Document your naming conventions in a style guide. This ensures consistency as your pack grows and new contributors join the project.

Metadata and Documentation

Good documentation transforms a folder of files into a usable design resource. Include:

  • README file with pack overview, installation, and usage instructions
  • Changelog tracking additions, removals, and modifications
  • Icon index listing all icons with names, categories, and tags
  • License file clearly stating usage rights
  • Preview sheet showing all icons at a glance

Consider maintaining a JSON or CSV manifest that tools can parse. This enables automated documentation generation and integration with design tools.

Version Control Best Practices

Icons are code assets and benefit from version control just like source code. When using Git:

  • Commit new icons with descriptive messages including the icon names
  • Use semantic versioning for releases (major.minor.patch)
  • Tag releases so users can pin to specific versions
  • Consider using Git LFS for large binary files like PNGs at high resolution

Increment versions appropriately: patch for fixes, minor for additions, major for breaking changes like renamed or removed icons.

Quality Control Checklist

Before adding icons to a production pack, verify each one meets your standards:

  • Consistent canvas size and alignment to the pixel grid
  • Proper stroke width matching other icons in the set
  • Optimized SVG code without unnecessary elements
  • Correct file naming following conventions
  • All required sizes and formats generated
  • Visual weight balanced with similar icons
  • Metadata and tags added to the manifest

Automated linting can catch many issues.
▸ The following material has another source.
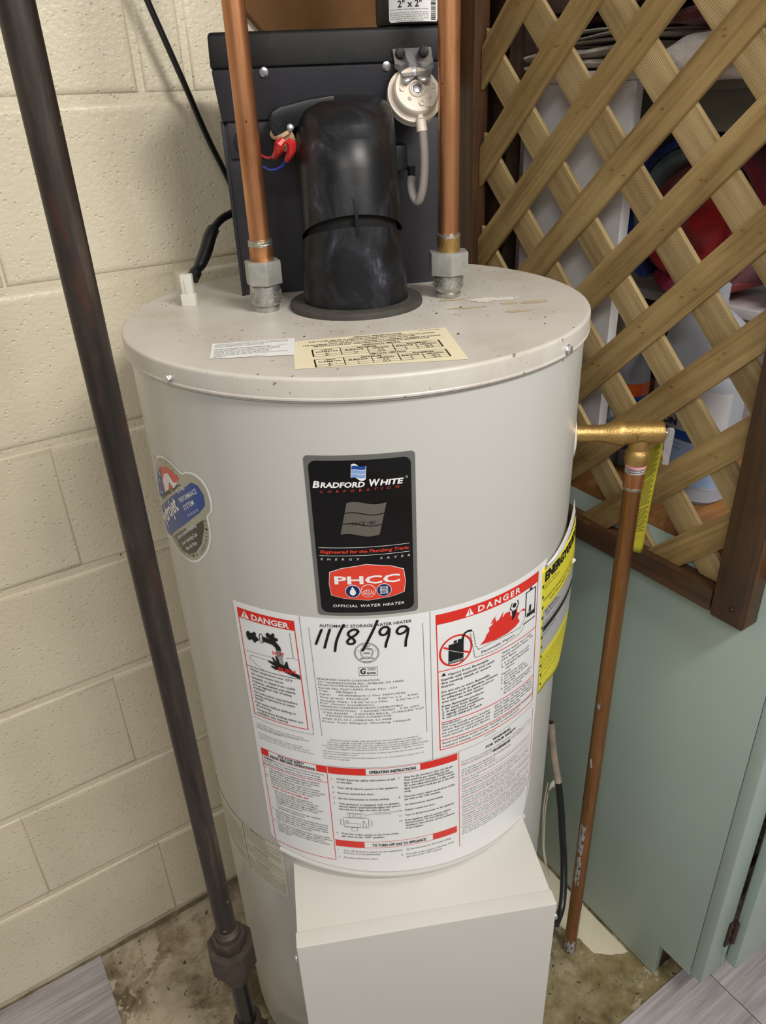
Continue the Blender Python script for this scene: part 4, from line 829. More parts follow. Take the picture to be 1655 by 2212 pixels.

Tools exist to validate SVG structure, check dimensions, and enforce naming patterns.

Distribution Formats

Different users need icons in different formats. Consider providing:

  • Individual SVGs for maximum flexibility
  • SVG sprites for efficient web delivery
  • PNG exports at standard sizes for legacy support
  • ICO files for Windows applications and favicons
  • PDF for print designers
  • Design tool formats (Figma, Sketch components)
  • Web font if there's demand (though SVG sprites are preferred)

Automate format generation with build scripts. This ensures consistency and makes updates painless.

Maintaining Pack Consistency

As icon packs grow, maintaining visual consistency becomes challenging. Establish clear guidelines:

  • Define a base grid (typically 24×24 with 2px padding)
  • Specify stroke weights (commonly 1.5px or 2px)
  • Set corner radius rules
  • Document cap and join styles
  • Create template files showing the grid and safe zones

Regular audits help catch drift. Periodically review the entire pack to identify icons that have strayed from the established style.

Integration with Design Tools

Modern icon packs should integrate with popular design tools. Consider providing:

  • Figma component library with organized frames and variants
  • Sketch symbols with proper naming for easy override
  • Adobe XD asset library
  • Icon font with ligature support for easy typing

Component-based formats allow designers to swap icons easily while maintaining consistent sizing and alignment across their work.